Yes, I think it did, but unfortunately the effect was bad. Everyone watching the Katanga crisis unfold at the time, and everyone who has reflected on it since, more or less agrees that the biggest source of trouble was miscommunication between U.N. headquarters and their man on the ground. O’Brien believed that his assignment empowered him to use force if he thought force had become necessary, and once he decided that it had, he believed that his dispatches in the run-up to Operation Morthor had made it clear to his superiors what he intended to do. This turned out not to be true, and headquarters had to scramble to find retroactive justifications for O’Brien’s attack—like the claim in one official report that a fire had been set in a U.N. garage, forcing their troops to retaliate. In his book To Katanga and Back , O’Brien calls bunk on this line:

It is hard to see how he [Hammarskjöld] and Dr. [Sture] Linner [head of the overall Congo operation] can altogether have escaped knowing the essentials . . . especially since the military command knew the military aspects of Operation Morthor. Morthor is a Hindi word. It does not mean ‘Sound the alarm; there is arson in the garage’ or ‘Let us now assist the provincial authorities to maintain order.’ It means ‘Smash.’
The literary man is marveling that the diplomats could have been so deaf to poetic connotation as to miss the symbolism of the name he had chosen. To which the diplomats, like sensible people, would have responded, “These are just names we pick so there’s something to put on the tab of the file folder.”

The irony is that Maria Cross has some very sharp things to say, in its chapter on Graham Greene, about Westerners who use Africa as a playground for their humanitarian impulses—a description that doesn’t quite fit O’Brien himself but certainly fits the Katanga operation. In his discussion of The Heart of the Matter  (which is set in West Africa), O’Brien writes, “Scobie was a mechanism, seeking objects of pity as certain missiles are said to seek heat, and with much the same results.” An excellent line, but it must have seemed a little less clever when the bombs were falling over Elisabethville.

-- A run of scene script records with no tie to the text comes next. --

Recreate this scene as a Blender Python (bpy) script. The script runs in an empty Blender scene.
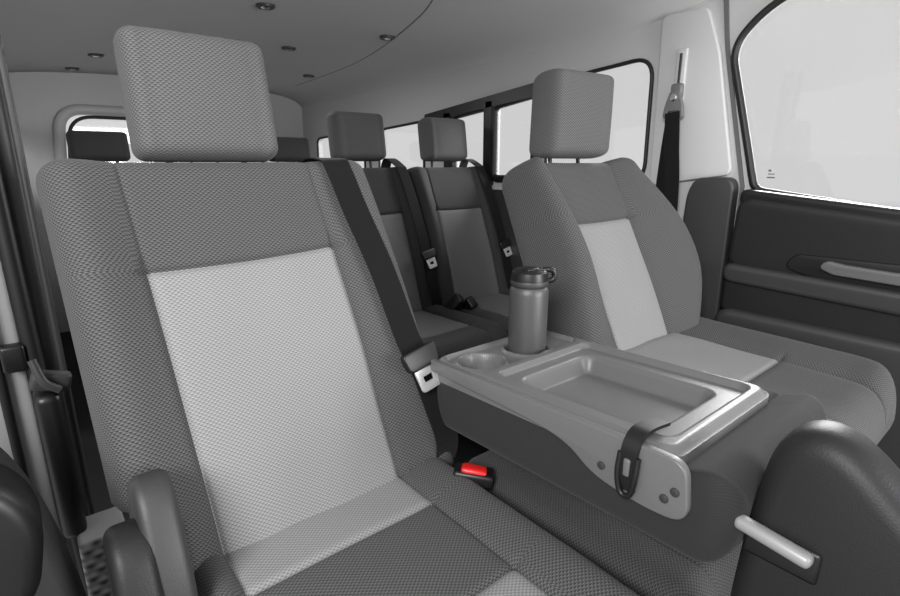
import bpy, bmesh, math
from mathutils import Vector, Matrix, Euler, noise
S=bpy.context.scene
COL=S.collection
S.view_settings.view_transform='Standard'

# ---------------------------------------------------------------- materials
def new_mat(name):
    m=bpy.data.materials.new(name); m.use_nodes=True
    nt=m.node_tree; b=nt.nodes['Principled BSDF']
    return m,nt,b
def g3(v): return (v,v,v,1) if not isinstance(v,tuple) else (*v,1)
def plastic(name,v,rough=.5,metal=0,grain=.0,gs=400,spec=.5):
    m,nt,b=new_mat(name)
    b.inputs['Base Color'].default_value=g3(v)
    b.inputs['Roughness'].default_value=rough
    b.inputs['Metallic'].default_value=metal
    b.inputs['Specular IOR Level'].default_value=spec
    if grain>0:
        tc=nt.nodes.new('ShaderNodeTexCoord'); n=nt.nodes.new('ShaderNodeTexNoise')
        n.inputs['Scale'].default_value=gs; n.inputs['Detail'].default_value=2
        nt.links.new(tc.outputs['Object'],n.inputs['Vector'])
        bu=nt.nodes.new('ShaderNodeBump'); bu.inputs['Strength'].default_value=grain
        bu.inputs['Distance'].default_value=.001
        nt.links.new(n.outputs['Fac'],bu.inputs['Height'])
        nt.links.new(bu.outputs['Normal'],b.inputs['Normal'])
    return m
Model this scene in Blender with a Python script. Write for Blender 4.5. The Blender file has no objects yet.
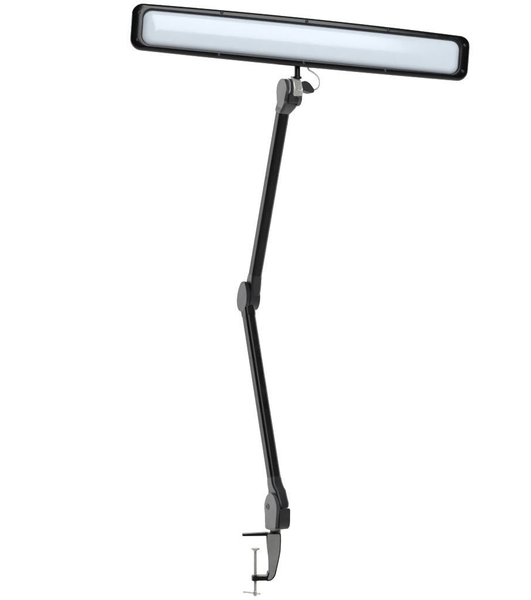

O’Brien once related his Katanga appointment to something Danton supposedly said when Fabre d’Eglantine asked him for a job: “ Vous êtes poète? Alors je vous fais Ministre de la Marine ” (“You are a poet? Then I shall make you secretary of the navy”). Considering how Danton and Fabre ended up, there may be something to the comparison. In any case, there is no proof in either story that poets make good politicians. We might submit one more piece of evidence for the prosecution. After Hammarskjöld’s death, an unfinished memoir was found in his apartment which included, among other things, poetry about his dead pet monkey—and this was not some private diary but a book he intended for publication. It may be that poets do not make good Secretaries-General either.